_OBJECTIVE_: Take the lines from the one bearing "me = surf.data" to the one bearing "l1 = me.uv_layers.new(name='sheets');", inclusive, and reproduce them exactly; include no other line.

_THE INPUT_:
****

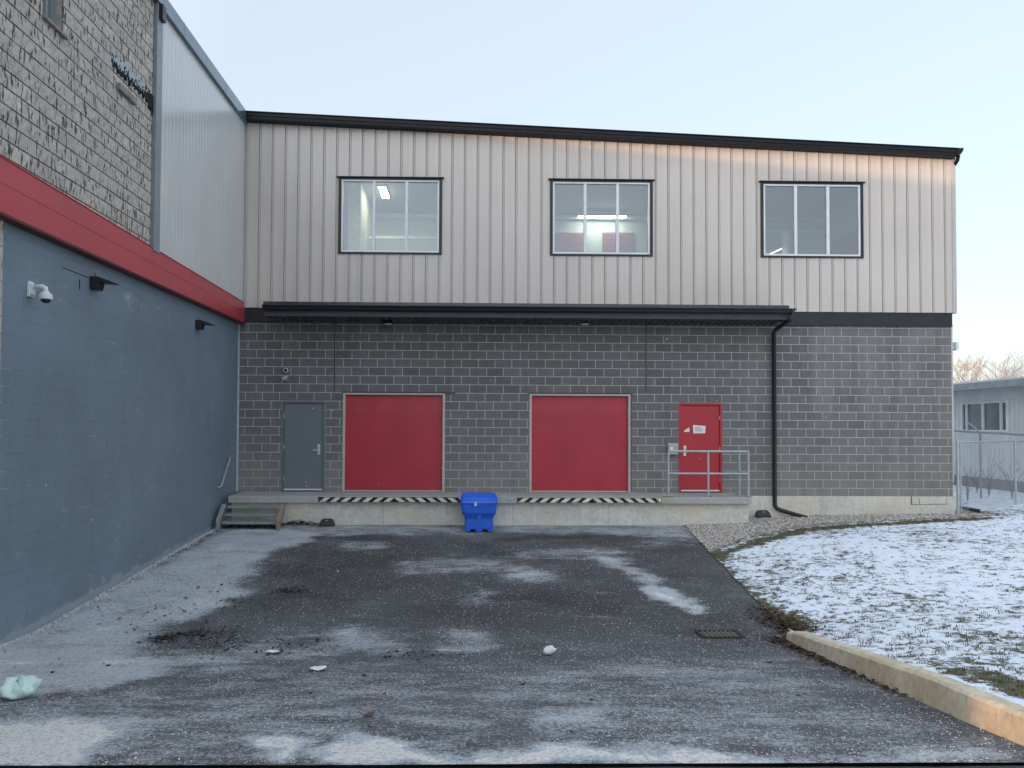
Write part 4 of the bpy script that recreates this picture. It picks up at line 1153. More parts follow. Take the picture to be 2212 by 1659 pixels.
# bare strip by the building, along the turf edge of the gravel, and behind the kerb
gl = np.interp(XX, [4.2, 5.9, 7.3, 10.2, 12], [14.0, 15.4, 16.3, 16.95, 17.5])+0.30*(fbm(XX*1.5, YY*1.5, 3, 80)-0.5)
gravel = np.clip((YY-gl)/0.25, 0, 1)*np.clip((12.6-XX)/0.8, 0, 1)*(YY < 18.8)
tl = np.clip(1-np.abs(YY-(gl-0.28))/0.35, 0, 1)*np.clip((12.3-XX)/1.0, 0, 1)
snow = snow - 0.50*tl - 1.0*gravel
kb = np.clip(1-np.abs(XX-4.35-0.10*(6-YY))/0.30, 0, 1)*np.clip((7.0-YY)/1.2, 0, 1)
snow = snow - 0.75*kb - 0.22*np.clip(1-(XX-edge_x(YY))/0.30, 0, 1)*np.clip((YY-9)/0.5, 0, 1)
kb2 = np.clip(1-np.hypot((XX-4.15)/0.35, (YY-10.1)/1.0), 0, 1)
snow = snow - 0.55*kb2
ZZ = ZZ + 0.022*np.clip(snow-0.35, 0, 0.6) + 0.02*(med-0.5)
ZZ = np.where((YY > 17.95) & (XX < 11.55), ZZ-0.25, ZZ)
o = np_mesh('lawn', np.stack([XX, YY, ZZ], -1).reshape(-1, 3), grid_faces(gx, gy), m_lawn, [('snow', 'POINT', snow.ravel()), ('gravel', 'POINT', gravel.ravel())], smooth=True); tag(o, kind='structure')
lawn_key = (XX, YY, ZZ, snow, gravel)

# land round about
mb = MB(); zg = 0.17
for x0, x1, y0, y1 in ((17.4, 700, -42, 20.3), (-700, 700, 20.3, 900), (-700, -5.6, 4.6, 20.3), (-700, -59, -42, 4.6), (59, 700, -300, -42), (-700, 59, -300, -42)):
    mb.face([(x0, y0, zg), (x1, y0, zg), (x1, y1, zg), (x0, y1, zg)])
me = mb.build('ground', m_lawn); tag(me, kind='structure')
for nm, val in (('snow', 0.62), ('gravel', 0.0)):
    a_ = me.data.attributes.new(nm, 'FLOAT', 'POINT'); a_.data.foreach_set('value', [val]*len(me.data.vertices))

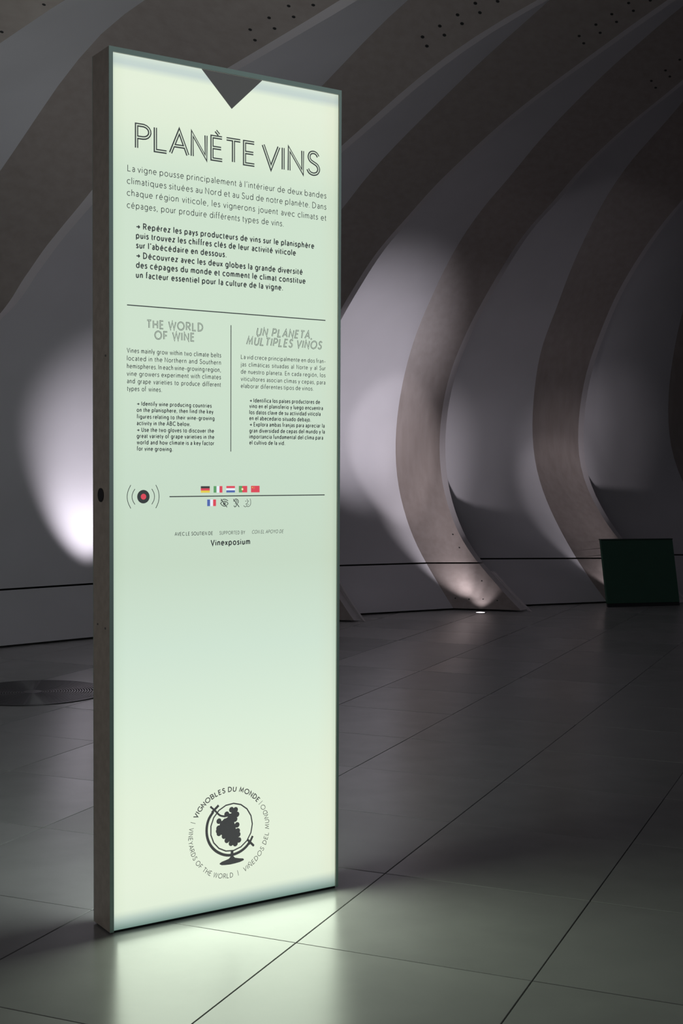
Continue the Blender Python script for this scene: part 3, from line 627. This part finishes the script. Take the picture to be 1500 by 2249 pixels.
# ---------------------------------------------------------------- the light box sign
sign = thing('light_sign', 'tall free-standing backlit glass sign with black lettering, standing on the tiles', 'sign', (SIGN_AT[0], SIGN_AT[1], 0), SIGN_TURN)
W_, D_, H_ = SIGN_W, SIGN_D, SIGN_H
m = MB(); m.box(0, .0105, 0, D_, .004, H_); sp1 = bevel(m.build('side_panel', M_frame, sign), .0006, 1); sp1['label'] = 'brown-grey metal side with round button'
m = MB(); m.box(W_ - .0075, W_, 0, D_, .004, H_); bevel(m.build('side_panel', M_frame, sign), .0006, 1)
m = MB(); m.box(.0105, W_ - .0075, 0, D_, H_ - .0125, H_); bevel(m.build('top_panel', M_frame, sign), .0006, 1)
m = MB(); m.box(.006, W_ - .006, .006, D_ - .006, 0, .006); m.build('base_plate', M_black, sign)
for y0, y1, nm in ((-.0015, 0, 'front'), (D_, D_ + .0015, 'back')):      # thin pale edge trims round the glass
    m = MB(); m.box(0, .0105, y0, y1, .004, H_); m.box(W_ - .0075, W_, y0, y1, .004, H_); m.box(.0105, W_ - .0075, y0, y1, H_ - .0125, H_)
    m.build('edge_trim', M_trim, sign)
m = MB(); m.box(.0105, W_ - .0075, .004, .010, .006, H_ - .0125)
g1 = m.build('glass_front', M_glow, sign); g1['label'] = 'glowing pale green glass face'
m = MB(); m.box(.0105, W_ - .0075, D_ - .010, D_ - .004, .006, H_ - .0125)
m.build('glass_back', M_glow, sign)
# button plug and screws on the left side
def disc_x(name, y, z, r, x0, x1, mt, parent):
    m = MB(); m.lathe([(r, x0), (r, x1), (r * .85, x1 - .0006), (r * .8, x1 + .0002)], 24, 'X')
    m.v = [(vx, vy + y, vz + z) for vx, vy, vz in m.v]
    return m.build(name, mt, parent)
disc_x('round_button', D_ * .5, 1.099, .0175, -.0002, -.0022, M_black, sp1)
for y, z in ((D_ * .71, .772), (D_ * .24, .766), (D_ * .2, 1.445)):
    disc_x('screw', y, z, .0028, -.0002, -.001, M_steel, sp1)

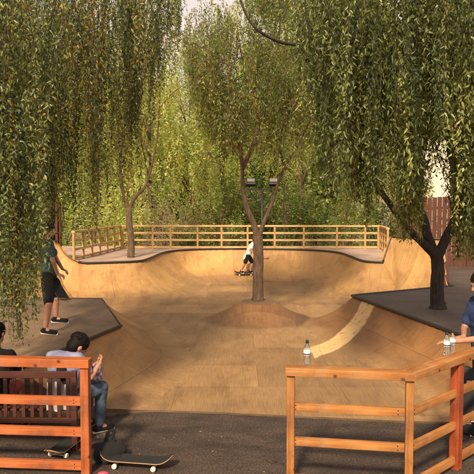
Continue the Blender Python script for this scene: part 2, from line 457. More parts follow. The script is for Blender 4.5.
def bowl_height(X, Y):
    """z, u, v (sheet coordinates), zone"""
    P = np.stack([X, Y], -1); best = np.full(X.shape, 1e9); hb = np.zeros(X.shape); ub = np.zeros(X.shape); acc = 0
    for i in range(len(copS)-1):
        a = copS[i, :2]; b = copS[i+1, :2]; ab = b-a; l = np.hypot(*ab)
        if l < 1e-6: continue
        t = np.clip(((P-a)@ab)/(l*l), 0, 1); q = a+t[..., None]*ab; d = np.hypot(*np.moveaxis(P-q, -1, 0))
        m = d < best; best = np.where(m, d, best); hb = np.where(m, copS[i, 2]+(copS[i+1, 2]-copS[i, 2])*t, hb); ub = np.where(m, acc+t*l, ub); acc += l
    # inside test by even-odd against the closed polygon
    poly = np.vstack([copS[:, :2], [[8, 2], [-8, 2]]]); ins = np.zeros(X.shape, bool); j = len(poly)-1
    for i in range(len(poly)):
        xi, yi = poly[i]; xj, yj = poly[j]
        if yi != yj:
            ins ^= ((yi > Y) != (yj > Y)) & (X < (xj-xi)*(Y-yi)/(yj-yi)+xi)
        j = i
    sd_ = np.where(ins, best, -best)
    zb = prof(sd_, hb, np.where(hb > 1.3, 2.1, 2.1))
    def solid(H):
        ds = []; us = []
        for n, o, a, d in H:
            ds.append(P@n-o); us.append((P-a)@d)
        ds = np.array(ds); us = np.array(us); p = np.maximum(ds, 0)
        e = (p**5).sum(0)**(1/5); e = np.where(ds.max(0) < 0, ds.max(0), e)
        k = ds.argmax(0); return e, np.take_along_axis(us, k[None], 0)[0]+k*50
    dl, ul = solid(HL); dr, ur = solid(HR)
    zl = prof(dl, HP, 2.1); zr = prof(dr, HP, 1.75)
    dp = np.hypot(X-PC[0], (Y-PC[1])*1.05); an = np.arctan2(Y-PC[1], X-PC[0])
    # eight-sided collar
    zp = 0.45*np.clip((1.38-dp)/(1.38-0.36), 0, 1)**1.45
    Z = np.stack([zb, zl, zr, zp]); zone = Z.argmax(0)
    k = 18; z = np.log(np.exp(k*Z).sum(0))/k - math.log(4)/k
    z = np.where(Z.max(0) < 0.004, 0, z); z = np.maximum(z, Z.max(0)*1.0)
    U = np.select([zone == 0, zone == 1, zone == 2], [ub, ul, ur], X)
    flat = Z.max(0) < 0.01
    Vv = np.select([zone == 0, zone == 1, zone == 2], [sd_*1.15, dl*1.15, dr*1.15], Y)
    wz = np.exp(14*Z); wz /= wz.sum(0); wz = np.clip((wz-.27)/.35, 0, 1)
    U = np.where(flat, X, U); Vv = np.where(flat, Y, Vv); zone = np.where(flat, 9, zone)
    return z, U, Vv, zone, sd_, dl, dr, dp, np.maximum(wz[2], .55*wz[1]), np.clip((1.36-dp)/.16, 0, 1)*np.clip((Z[3]-np.maximum(Z[2], Z[0])+.04)/.05, 0, 1)

_fr = at(404, 421, z=0); _fx = np.linspace(-1.75, -0.2, 32); _fy = []
for _x in _fx:
    ys = np.linspace(6.9, 8.2, 131); zz = bowl_height(np.full((1, 131), _x), ys[None])[0][0]
    k_ = [i for i in range(131) if zz[i] <= at(CX+_x/ys[i]*F, 408+(_x+1.95)*2.4, Y=float(ys[i])).z]
    _fy.append(ys[k_[-1]] if k_ else 7.3)
_fy = np.array(_fy); _fy = np.convolve(np.pad(_fy, 3, 'edge'), np.ones(7)/7, 'valid')
def front_y(x):
    return np.interp(x, [-8, -2.4]+list(_fx)+[0, _fr.x, 7], [7.5, 7.5]+list(_fy)+[at(CX, 413.2, z=0).y, _fr.y, 7.1])
dx = 0.05; xs = np.arange(-6.6, 7.0, dx); ny = 300
T = np.linspace(0, 1, ny)
GX = np.repeat(xs[None], ny, 0); fy = front_y(xs); GY = fy[None]+(23.3-fy[None])*(T[:, None]**1.0)
Z, U, Vv, zone, sdb, dl, dr, dp, wR, wP = bowl_height(GX, GY)
clipR = (GX-farC[0])-(GY-farC[1])*(e2[0]-farC[0])/(e2[1]-farC[1])
keep = ((clipR < 0.0) | (GY < farC[1]-.4)) & (sdb > -0.12) & (dl > -0.12) & (dr > -0.12) & (dp > 0.33)
nx = len(xs); idx = np.arange(nx*ny).reshape(ny, nx)
kf = keep[:-1, :-1] & keep[1:, :-1] & keep[:-1, 1:] & keep[1:, 1:]
qi, qj = np.nonzero(kf)
quads = np.stack([idx[qi, qj], idx[qi, qj+1], idx[qi+1, qj+1], idx[qi+1, qj]], -1)
used, inv = np.unique(quads, return_inverse=True); quads = inv.reshape(quads.shape)
co = np.stack([GX.ravel()[used], GY.ravel()[used], Z.ravel()[used]], -1)
def npmesh(name, co, quads, mat, parent=None, smooth=True, k=4):
    me = bpy.data.meshes.new(name); n = len(quads)
    me.vertices.add(len(co)); me.vertices.foreach_set('co', np.ascontiguousarray(co, dtype=np.float32).ravel())
    me.loops.add(n*k); me.loops.foreach_set('vertex_index', np.ascontiguousarray(quads, dtype=np.int32).ravel())
    me.polygons.add(n); me.polygons.foreach_set('loop_start', np.arange(0, n*k, k, dtype=np.int32))
    try: me.polygons.foreach_set('loop_total', np.full(n, k, dtype=np.int32))
    except Exception: pass
    if smooth: me.polygons.foreach_set('use_smooth', np.ones(n, bool))
    me.materials.append(mat); me.update(calc_edges=True); me.validate()
    return link(bpy.data.objects.new(name, me), parent)
def hit(u, v):
    for _y in np.linspace(8, 20, 601):
        p = at(u, v, Y=float(_y))
        if float(bowl_height(np.array([[p.x]]), np.array([[p.y]]))[0][0, 0]) >= p.z: return p
pts_ = [hit(*q) for q in ((366, 308), (359, 320), (347, 334), (330, 346), (306, 355))]
Am = np.array([[2*p.x, 2*p.y, 1] for p in pts_]); bv = np.array([p.x**2+p.y**2 for p in pts_]); sol = np.linalg.lstsq(Am, bv, rcond=None)[0]
nn_ = M['ply'].node_tree.nodes; nn_['cx'].outputs[0].default_value = sol[0]; nn_['cy'].outputs[0].default_value = sol[1]
nn_['rad'].outputs[0].default_value = math.sqrt(sol[2]+sol[0]**2+sol[1]**2)
nn_['x0'].outputs[0].default_value = pts_[-1].x+.12; nn_['x1'].outputs[0].default_value = pts_[0].x+.35
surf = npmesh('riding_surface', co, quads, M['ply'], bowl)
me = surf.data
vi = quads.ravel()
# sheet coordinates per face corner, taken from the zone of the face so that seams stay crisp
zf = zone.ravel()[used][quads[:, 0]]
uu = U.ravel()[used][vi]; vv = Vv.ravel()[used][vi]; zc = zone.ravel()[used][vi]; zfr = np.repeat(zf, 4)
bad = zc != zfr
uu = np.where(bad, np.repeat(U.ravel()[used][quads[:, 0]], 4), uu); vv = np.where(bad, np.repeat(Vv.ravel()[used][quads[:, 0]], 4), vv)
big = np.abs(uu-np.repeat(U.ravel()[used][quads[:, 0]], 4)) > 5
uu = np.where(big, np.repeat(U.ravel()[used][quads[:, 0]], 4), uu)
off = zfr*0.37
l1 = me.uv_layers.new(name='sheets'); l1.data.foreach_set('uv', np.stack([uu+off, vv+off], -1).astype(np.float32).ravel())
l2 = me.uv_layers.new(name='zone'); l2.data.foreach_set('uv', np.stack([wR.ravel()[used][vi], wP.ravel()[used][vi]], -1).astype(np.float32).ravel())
# front edge of the riding surface: plywood ends standing on the asphalt
fx = xs[(xs > -3.2)]; fxy = front_y(fx); fz = bowl_height(fx[None], fxy[None])[0][0]
V = []; Fc = []
for i, x in enumerate(fx):
    V += [(x, fxy[i]-.004, -0.05), (x, fxy[i]-.004, fz[i]+.003)]
for i in range(len(fx)-1): a = i*2; Fc.append((a, a+2, a+3, a+1))
meshobj('front_edge', V, Fc, M['ply_edge'], bowl)

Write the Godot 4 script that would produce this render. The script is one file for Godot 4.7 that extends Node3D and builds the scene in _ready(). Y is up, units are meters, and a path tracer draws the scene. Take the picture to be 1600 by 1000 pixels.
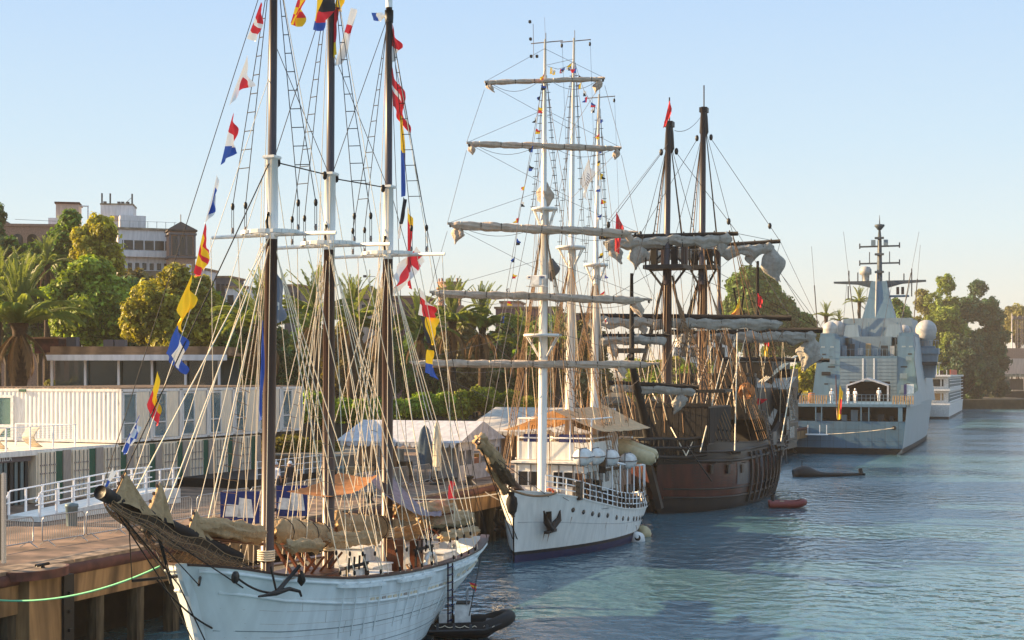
extends Node3D

const FOC := 2250.0      # focal length, in pixels of the 1600 px wide photograph
const HORIZON := 585.0
const EYE := 9.5         # camera height above the water
const QUAY := 3.3        # quay level above the water
const TURN := -0.3805    # the quay and all ships lie along this heading
const CT := 0.9285
const SN := 0.3714

const ORD := ["first", "second", "third", "fourth", "fifth", "sixth", "seventh", "eighth", "ninth", "tenth", "eleventh", "twelfth", "thirteenth", "fourteenth", "fifteenth", "sixteenth", "last"]

var M := {}
var used := {}
var rope_mesh := {}
var rng := RandomNumberGenerator.new()

func _ready():
	rng.seed = 77
	# camera
	var cam := Camera3D.new()
	cam.name = "camera"
	cam.projection = Camera3D.PROJECTION_FRUSTUM
	cam.near = 0.5
	cam.far = 4000.0
	cam.size = 0.5 * 1000.0 / FOC
	cam.frustum_offset = Vector2(0, 0.5 * (HORIZON - 500.0) / FOC)
	cam.position = Vector3(0, EYE, 0)
	add_child(cam)
	cam.current = true
	# sky, exposure, air
	var env := Environment.new()
	env.background_mode = Environment.BG_SKY
	env.tonemap_mode = Environment.TONE_MAPPER_LINEAR
	env.tonemap_exposure = 3.05
	env.sdfgi_enabled = true
	env.ssao_enabled = true
	env.ssil_enabled = true
	env.sky = Sky.new()
	env.sky.sky_material = make_sky()
	env.background_energy_multiplier = 0.352
	env.fog_enabled = true
	env.fog_density = 0.0002
	env.fog_light_color = Color(0.97, 0.93, 0.88)
	var we := WorldEnvironment.new()
	we.name = "world_environment"
	we.environment = env
	add_child(we)
	# low morning sun from the left and a little behind the scene
	var sun := DirectionalLight3D.new()
	sun.name = "sun"
	sun.light_energy = 1.6
	sun.light_color = Color(1.0, 0.85, 0.64)
	sun.light_angular_distance = 0.5
	sun.shadow_enabled = true
	add_child(sun)
	sun.look_at_from_position(Vector3(-0.96, 0.34, -0.20) * 10.0, Vector3.ZERO)
	make_materials()
	build_setting()
	build_quay_things()
	build_buildings()
	build_plants()
	build_schooner()
	build_brigantine()
	build_galleon()
	build_frigate()
	build_far_right()
	build_flags()
	build_people()

func make_sky():
	var w := 64
	var h := 1024
	var stops := [[-90, Color(0.20, 0.25, 0.25)], [-3, Color(0.45, 0.47, 0.45)], [-0.1, Color(0.85, 0.81, 0.74)], [0.0, Color(0.90, 0.86, 0.79)], [1.6, Color(0.90, 0.885, 0.83)], [3.2, Color(0.895, 0.91, 0.88)], [5.5, Color(0.86, 0.92, 0.935)], [9.0, Color(0.80, 0.893, 0.955)], [14.6, Color(0.725, 0.84, 0.96)], [24, Color(0.72, 0.845, 0.975)], [45, Color(0.70, 0.835, 0.975)], [90, Color(0.66, 0.80, 0.965)]]
	var im := Image.create(w, h, false, Image.FORMAT_RGBAF)
	for y in h:
		var el := 90.0 - (y + 0.5) * 180.0 / h
		var c: Color = stops[0][1]
		for k in stops.size() - 1:
			if el >= stops[k][0] and el <= stops[k + 1][0]:
				var f = (el - stops[k][0]) / float(stops[k + 1][0] - stops[k][0])
				c = stops[k][1].srgb_to_linear().lerp(stops[k + 1][1].srgb_to_linear(), f)
		for x in w:
			im.set_pixel(x, y, c)
	var m := PanoramaSkyMaterial.new()
	m.panorama = ImageTexture.create_from_image(im)
	return m

# ---------------------------------------------------------------- materials
func noise_tex(freq, octaves, lo, hi, sd, size = 256, kind = FastNoiseLite.TYPE_SIMPLEX_SMOOTH):
	var n := FastNoiseLite.new()
	n.seed = sd
	n.frequency = freq
	n.fractal_octaves = octaves
	n.noise_type = kind
	var t := NoiseTexture2D.new()
	t.width = size
	t.height = size
	t.seamless = true
	t.noise = n
	var g := Gradient.new()
	g.set_color(0, Color(lo, lo, lo))
	g.set_color(1, Color(hi, hi, hi))
	t.color_ramp = g
	return t

func streak_tex(sd, across, along, lo):
	# vertical runs of dirt, tiling
	var im := Image.create(256, 256, false, Image.FORMAT_RGB8)
	var n := FastNoiseLite.new()
	n.seed = sd
	n.frequency = 1.0
	n.fractal_octaves = 4
	for y in 256:
		for x in 256:
			var a := TAU * x / 256.0
			var b := TAU * y / 256.0
			var v := 0.5 + 0.6 * n.get_noise_3d(cos(a) * across + cos(b) * along, sin(a) * across + 7.0, sin(b) * along)
			v = lo + (1.0 - lo) * clampf(v, 0, 1)
			im.set_pixel(x, y, Color(v, v, v))
	return ImageTexture.create_from_image(im)

func mat(called, color, rough = 0.8, tex = "", scale = 1.0, metal = 0.0):
	var m := StandardMaterial3D.new()
	m.resource_name = called
	m.albedo_color = color
	m.roughness = rough
	m.metallic = metal
	if tex != "":
		m.albedo_texture = M["_" + tex]
		m.uv1_triplanar = true
		m.uv1_scale = Vector3.ONE * scale
	M[called] = m
	return m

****

_EXERCISE ANSWER_:
me = surf.data
vi = quads.ravel()
# sheet coordinates per face corner, taken from the zone of the face so that seams stay crisp
zf = zone.ravel()[used][quads[:, 0]]
uu = U.ravel()[used][vi]; vv = Vv.ravel()[used][vi]; zc = zone.ravel()[used][vi]; zfr = np.repeat(zf, 4)
bad = zc != zfr
uu = np.where(bad, np.repeat(U.ravel()[used][quads[:, 0]], 4), uu); vv = np.where(bad, np.repeat(Vv.ravel()[used][quads[:, 0]], 4), vv)
big = np.abs(uu-np.repeat(U.ravel()[used][quads[:, 0]], 4)) > 5
uu = np.where(big, np.repeat(U.ravel()[used][quads[:, 0]], 4), uu)
off = zfr*0.37
l1 = me.uv_layers.new(name='sheets'); l1.data.foreach_set('uv', np.stack([uu+off, vv+off], -1).astype(np.float32).ravel())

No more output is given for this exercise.